И это при том, что поступавшие из армии рапорты были один лучше другого, а в переложении «афишек» Ростопчина действительность оказывалась и вовсе перевернутой с ног на голову 14 августа Ростопчин писал: «Неприятель от генеральнаго сражения уклоняется» – будто это не Наполеон, а русские преследовали неприятеля. И дальше: «К нам от него немцы бегут сотнями и объявляют, что соотчичи их в первом сражении перейдут к нам».
В этот же день отправлялось на войну Московское ополчение. В первом отряде было 6 тысяч человек. Напутственный молебен вместо престарелого митрополита Платона отслужил архиепископ Августин. Владыка должен был освятить знамена, но оказалось, что их «не построили». Тогда Августин вынес из стоявшей неподалеку церкви Спаса на крови две хоругви и отдал их ополчению.

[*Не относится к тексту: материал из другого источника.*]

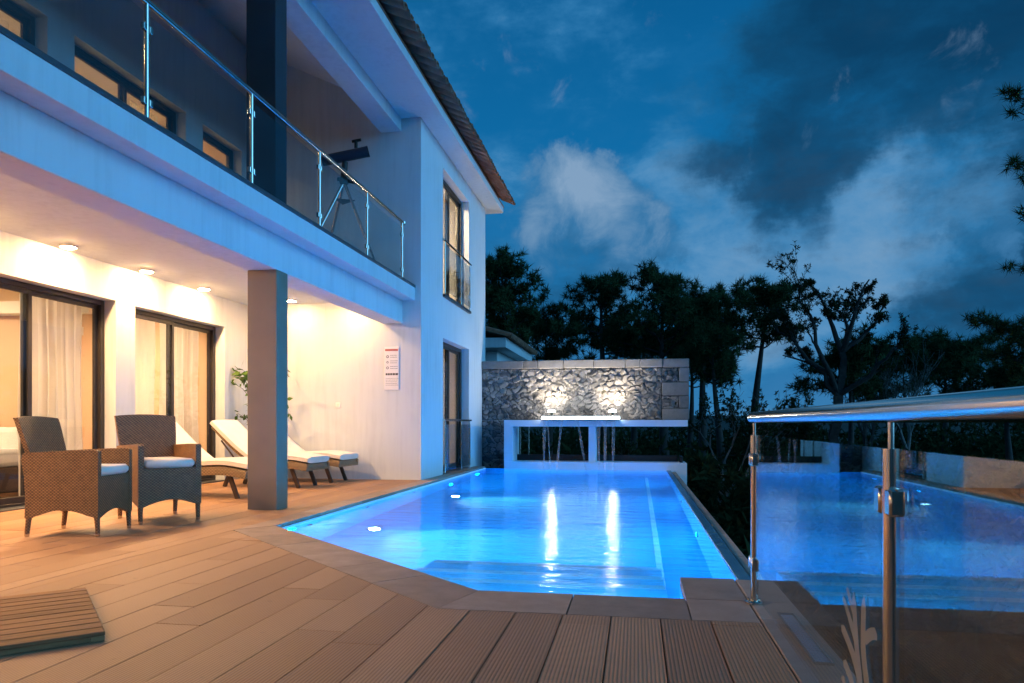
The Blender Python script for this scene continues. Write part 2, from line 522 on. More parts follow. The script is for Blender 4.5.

А на другой день, 15 августа, жительница Москвы Мария Волкова написала подруге: «Вчера мы простились с братом и его женой. Они поспешили уехать, пока еще есть возможность достать лошадей. Чтобы проехать 30 верст до имения Виельгорских, им пришлось заплатить 450 рублей за девять лошадей. В городе почти не осталось лошадей, и окрестности Москвы могли бы послужить живописцу образцом для изображения бегства Египетского».

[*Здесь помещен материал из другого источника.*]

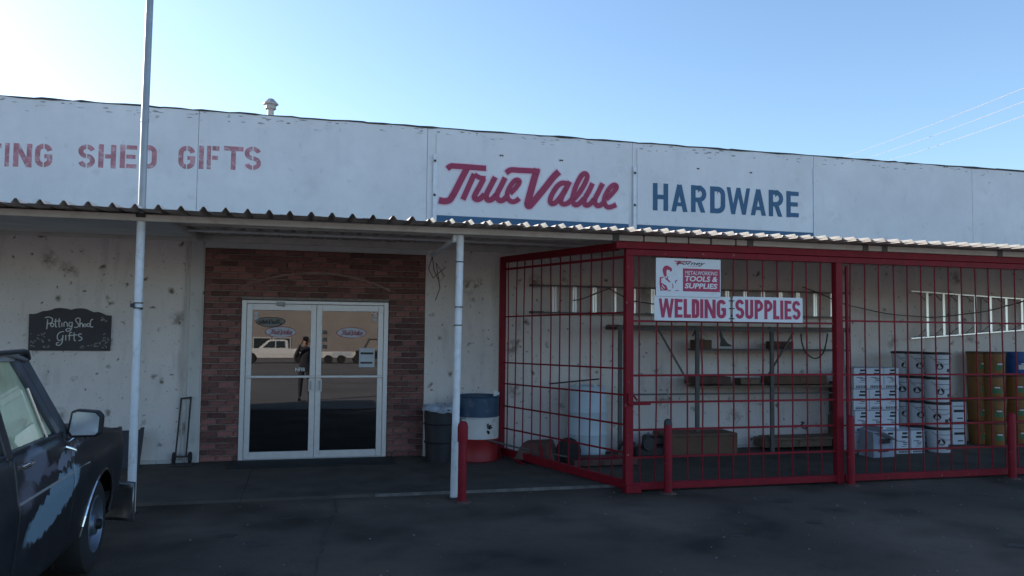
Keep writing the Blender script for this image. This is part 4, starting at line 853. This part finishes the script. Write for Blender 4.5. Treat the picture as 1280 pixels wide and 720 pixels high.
# ------------------------------------------------------------------ cartons and pails
def carton_proto(w, h, d, m='carton'):
    K = thing('carton', '', 'carton'); b = MB(); b.box((-w/2, -d/2, 0), (w/2, d/2, h)); b.build('box', M[m], K, bevel=.004)
    b = MB(); y = -d/2-.0015; random.seed(4)
    b.box((-.1*w, y-.0008, h*.82), (.28*w, y, h*.91))
    for (z, x0, x1, hh) in ((.66, -.15, .3, .09), (.52, -.32, .1, .03), (.46, -.1, .28, .03), (.38, -.05, .22, .04), (.30, -.18, .2, .02), (.14, -.38, .38, .015)):
        b.box((x0*w, y-.0008, z*h), (x1*w, y, (z+hh)*h))
    for i in range(7): x = -.38+i*.11; b.box((x*w, y-.0008, h*.04), ((x+.07)*w, y, h*.12))
    b.build('print', M['ink'], K)['kind'] = 'stuff'
    b = MB(); b.box((-w*.5-.001, -d/2-.001, h*.965), (w*.5+.001, -d/2+.04, h+.001)); b.build('tape', M['cartonblue'], K); return K
cw_ = (at(1124, 495, Y=-.9).x-at(1067.5, 495, Y=-.9).x)/3; chh2 = .325
proto = carton_proto(cw_-.004, chh2-.003, .34); x0c = at(1067.5, 495, Y=-.9).x
first = True
rowname = ['bottom', 'second', 'third', 'top']; colname = ['left', 'middle', 'right']
for r in range(4):
    for c_ in range(3):
        lab = '%s carton of the %s column in the white carton stack' % (rowname[r], colname[c_]) if r in (0, 3) else '%s carton from the ground, %s column of the white carton stack' % (rowname[r], colname[c_])
        loc = (x0c+cw_*(c_+.5)+random.uniform(-.006, .006), -.73+random.uniform(-.015, .01), chh2*r)
        if first: K = proto; K.location = loc; K['label'] = lab; first = False
        else: K = dup(proto, loc, random.uniform(-.05, .05), lab)
        K['group'] = 'white cartons with black print'
p0 = at(1103, 568, Z=0); p1 = at(1159.5, 567, Z=0); w3 = (p1.x-p0.x)/3; proto2 = carton_proto(w3-.006, .355, .3)
for i in range(3):
    loc = (p0.x+w3*(i+.5), p0.y+.15, .0); lab = ['left', 'middle', 'right'][i]+' carton of the front row of three before the white pails'
    if i == 0: K = proto2; K.location = loc; K['label'] = lab
    else: K = dup(proto2, loc, .02*i, lab)
    K['group'] = 'white cartons with black print'
K = thing('open_carton', 'crumpled grey blue carton lying open before the carton stack', 'carton', (at(1082, 562, Z=0).x-.24, -1.12, 0), .08)
b = MB(); b.add([(-.22, -.2, 0), (.17, -.2, 0), (.19, .10, 0), (-.22, .10, 0), (-.21, -.18, .36), (.14, -.17, .30), (.16, .09, .33), (-.19, .09, .40)], [(0, 1, 5, 4), (1, 2, 6, 5), (2, 3, 7, 6), (3, 0, 4, 7), (0, 3, 2, 1)]); b.build('box', M['cartonblue'], K)
b = MB(); b.add([(-.21, -.18, .36), (.14, -.17, .30), (.24, -.24, .22), (-.1, -.28, .38)], [(0, 1, 2, 3)]); b.add([(-.19, .09, .40), (.16, .09, .33), (.15, .0, .42), (-.17, .0, .46)], [(0, 1, 2, 3)]); o = b.build('flap', M['cartonblue'], K); o.modifiers.new('t', 'SOLIDIFY').thickness = .005
b = MB(); b.box((-.1, -.2015, .2), (.08, -.2, .27)); b.box((-.14, -.2015, .08), (.05, -.2, .11)); b.build('print', M['ink'], K)['kind'] = 'stuff'
def pail(m, lid, prt, R_=.185, h=.385):
    K = thing('pail', '', 'pail'); b = MB()
    b.lathe([(0, 0), (R_-.022, 0), (R_-.018, .01), (R_-.006, h*.80), (R_+.002, h*.805), (R_+.002, h*.83), (R_-.004, h*.835), (R_-.003, h*.9)], n=24); b.build('body', M[m], K, smooth=True)
    b = MB(); b.lathe([(R_-.002, h*.895), (R_+.008, h*.90), (R_+.008, h*.965), (R_-.004, h*.985), (R_-.03, h*.985), (R_-.03, h*.965), (0, h*.965)], n=24); b.build('lid', M[lid], K, smooth=True)
    b = MB()
    def patch(a0, a1, z0, z1, rr=.0015):
        k = 6; vs = []
        for zz in (z0, z1):
            for i in range(k+1):
                a = radians(a0+(a1-a0)*i/k); r = (R_-.018+.012*zz/(h*.8))+rr; vs.append((r*cos(a), r*sin(a), zz))
        b.add(vs, [(i, i+1, k+2+i, k+1+i) for i in range(k)])
    def disc(a, z, r_, ry):
        vs = [((R_-.018+.012*z/(h*.8)+.002)*cos(radians(a)+r_*cos(t*2*pi/12)/R_), (R_-.018+.012*z/(h*.8)+.002)*sin(radians(a)+r_*cos(t*2*pi/12)/R_), z+ry*sin(t*2*pi/12)) for t in range(12)]
        b.add(vs, [tuple(range(12))])
    if prt == 'ink':
        disc(-118, h*.42, .062, .048); patch(-80, -62, h*.2, h*.33); patch(-58, -46, h*.25, h*.38); patch(-95, -60, h*.12, h*.15); patch(-140, -60, h*.70, h*.72)
    else: patch(-125, -70, h*.22, h*.42); 
    b.build('print', M['ink'] if prt == 'ink' else M[prt], K)['kind'] = 'stuff'
    if prt != 'ink':
        b = MB(); patch(-112, -84, h*.44, h*.50, .002); b.build('label_strip', M['board'], K)
    b = MB(); b.tube([((R_+.006)*cos(radians(a)), (R_+.006)*sin(radians(a)), h*.82-.12*sin(radians((a+160)/140*180))) for a in range(-160, -19, 20)], .003, 5); b.build('bail_handle', M['dark'], K); return K
ph = .386; wp = pail('pail', 'black', 'ink')
cols = [((1172, -.95), 'front right'), ((1147, -.62), 'middle'), ((1130, -.42), 'rear left')]; first = True
for (u, y), cn in cols:
    xx = at(u, 500, Y=y).x
    for r in range(4):
        loc = (xx+random.uniform(-.008, .008), y+random.uniform(-.008, .008), r*ph); lab = '%s white pail of the %s pail column beside the cartons' % (['bottom', 'second lowest', 'second highest', 'top'][r], cn)
        if first: K = wp; K.location = loc; K['label'] = lab; first = False
        else: K = dup(wp, loc, random.uniform(-.35, .15), lab)
        K['group'] = 'white pails with dark lids'
M['orangelid'] = mat('orange_lid', (.10, .05, .025), .6)
op = pail('orange', 'orangelid', 'green'); first = True
for (u, y), cn in (((1224, -.30), 'left'), ((1242, -.48), 'middle'), ((1270, -.36), 'right')):
    xx = at(u, 500, Y=y).x
    for r in range(4):
        if cn == 'right' and r == 3: continue
        loc = (xx, y+random.uniform(-.008, .008), r*ph); lab = '%s orange pail of the %s orange column at the right end' % (['bottom', 'second lowest', 'second highest', 'top'][r], cn)
        if first: K = op; K.location = loc; K['label'] = lab; first = False
        else: K = dup(op, loc, random.uniform(-.3, .1), lab)
        K['group'] = 'orange pails with green print'
bp_ = pail('bluepail', 'bluepail', 'drumwhite'); bp_.location = (at(1270, 450, Y=-.36).x, -.36, 3*ph); bp_['label'] = 'blue pail on top of the right column of orange pails'
K = dup(bp_, (at(1292, 450, Y=-.5).x, -.5, 3*ph), 0, 'blue pail at the very right edge of the stacked pails'); K['group'] = bp_['group'] = 'blue pails'
for r in range(3):
    K = dup(op, (at(1292, 450, Y=-.5).x, -.5, r*ph), .2, '%s orange pail beneath the rightmost blue pail' % ['bottom', 'second', 'third'][r]); K['group'] = 'orange pails with green print'
for r in range(2):
    a = at(1190, 552, Y=-.35); c = at(1206.5, 524, Y=-.35)
    K = thing('small_carton', ['lower', 'upper'][r]+' small white carton between the white and orange pails', 'carton', ((a.x+c.x)/2, -.25, r*.372), 0, 'small white cartons'); w2 = (c.x-a.x)/2
    b = MB(); b.box((-w2, -.12, 0), (w2, .12, .368)); b.build('box', M['carton'], K, bevel=.004)
    b = MB(); b.box((-w2-.001, -.1215, .33), (w2+.001, .1215, .369)); b.box((-w2*.8, -.1225, .16), (w2*.7, -.12, .2)); b.box((-w2*.9, -.1222, .255), (w2*.9, -.12, .265)); b.box((-w2*.3, -.1222, .05), (w2*.5, -.12, .07)); b.build('print', M['ink'], K)['kind'] = 'stuff'

# ------------------------------------------------------------------ the old truck at the left
TX, TCX = -.60, -1.56
TR = thing('old_truck', 'old black utility truck with grey primer patches parked nose to the shop', 'truck', (TCX, -6.6, 0))
def tp(name, mb, m, parent=TR, **k): return part(name, mb, M[m], parent, **k)
PROF = [(.30, -.10), (.36, -.055), (.50, -.03), (.66, -.012), (.80, -.002), (.862, .0), (.885, -.012), (.95, -.022), (1.04, -.032), (1.10, -.05)]
def sx(z):
    for (z0, a), (z1, b) in zip(PROF, PROF[1:]):
        if z <= z1: return a+(b-a)*max(0, (z-z0))/(z1-z0)
    return PROF[-1][1]
WHY, WHZ, WR, AR = (-4.92, -8.0), .345, .345, .425
def belt(y):   # height of the body top edge
    if y > -5.70: return .955+(.135)*min(1, (-4.03-y)/1.6)
    return 1.115
def front_in(y): return max(0, y+4.4)**2*.5      # side tucks in towards the nose
def side_panel(y0, y1, mirror=1, ztop=None):
    b = MB(); n = max(4, int(abs(y1-y0)/.04)); rows = 14; vs = []; fs = []
    for i in range(n+1):
        y = y0+(y1-y0)*i/n; zl = .31
        for wy in WHY:
            d = abs(y-wy)
            if d < AR: zl = max(zl, WHZ+math.sqrt(AR*AR-d*d)*.93)
        zt = (ztop or belt)(y) if callable(ztop or belt) else ztop
        for j in range(rows+1):
            z = zl+(zt-zl)*j/rows; x = sx(z)-front_in(y)
            vs.append((TCX+mirror*(TX-TCX+x), y, z))
    for i in range(n):
        for j in range(rows): a = i*(rows+1)+j; fs.append((a, a+1, a+rows+2, a+rows+1))
    b.add(vs, fs); return b
for mrr in (1, -1):
    for nm, y0, y1 in (('front_fender', -4.03, -5.725), ('cab_door', -5.737, -6.76), ('rear_door', -6.772, -7.55), ('quarter_panel', -7.562, -9.35)):
        o = tp(nm, side_panel(y0, y1, mrr), 'patched', smooth=True, ang=50); md = o.modifiers.new('t', 'SOLIDIFY'); md.thickness = .02; md.offset = 0
        if mrr == 1 and nm == 'cab_door':
            b = MB(); xh = TX+sx(1.06); b.tube([(xh+.022, -6.50, 1.045), (xh+.032, -6.6, 1.05), (xh+.022, -6.68, 1.045)], .012, 8); b.box((xh-.01, -6.70, 1.03), (xh+.012, -6.48, 1.065)); tp('handle', b, 'chrome', o)
            b = MB(); xh = TX; b.bar((xh+.003, -5.75, .868), (xh+.003, -6.75, .868), .008, .012); tp('crease_trim', b, 'steel', o)
        if mrr == 1 and nm == 'front_fender':
            b = MB(); b.bar((TX+.003, -5.36, .868), (TX+.003, -5.72, .868), .008, .012); tp('crease_trim', b, 'steel', o)
    # wheel arch lip
    for wy in WHY:
        P = []
        for k in range(21):
            a = radians(-8+196*k/20); yy = wy+cos(a)*AR; zz = WHZ+sin(a)*AR*.93
            if zz < .31: continue
            P.append((TCX+mrr*(TX-TCX+sx(zz)-front_in(yy)+.008), yy, zz))
        b = MB(); b.tube(P, .011, 6); tp('arch_trim', b, 'chrome')
    # wheels
    for wy in WHY:
        xo = TCX+mrr*(TX-TCX-.045); b = MB(); s_ = -mrr
        b.lathe([(.20, 0), (.235, s_*-.005), (.30, s_*.0), (.335, s_*.02), (.345, s_*.05), (.345, s_*.17), (.33, s_*.2), (.2, s_*.2)], (xo, wy, WHZ), 32, axis='x'); Wt = tp('wheel', b, 'rubber', smooth=True)
        b = MB(); b.lathe([(.208, s_*.0), (.20, s_*-.006), (.185, s_*.012), (.165, s_*.05), (.10, s_*.055), (.085, s_*.03), (.075, s_*-.005), (0, s_*-.012)], (xo, wy, WHZ), 28, axis='x'); tp('rim', b, 'rim', Wt, smooth=True)
        b = MB(); b.lathe([(.04, s_*-.008), (.036, s_*-.04), (0, s_*-.046)], (xo, wy, WHZ), 14, axis='x'); tp('hub_cap', b, 'black', Wt, smooth=True)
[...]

15 августа должны были начаться занятия в благородном пансионе Московского университета. Однако никто из тех, кто уехал на каникулы, в Москву не вернулся. (Более того, стали уезжать и те, кто оставался в Москве, и в конце концов из всего пансиона осталось только семь учеников).
«Я жизнию отвечаю, что злодей в Москве не будет!» – писал Ростопчин в афишке от 17 августа, которую поминали ему потом всю жизнь. Здесь же он писал о том, что у русской армии достаточно сил, чтобы превозмочь врага (причем, число пехоты было увеличено на четверть, а артиллерии вполовину). «Армии насчитал он 120 тысяч, между тем как публика полагала, что ее есть налицо 400 тысяч, – писал Михаил Маракуев. – Как скоро это сделалось известно, все решительно предположили, что Россия погибла».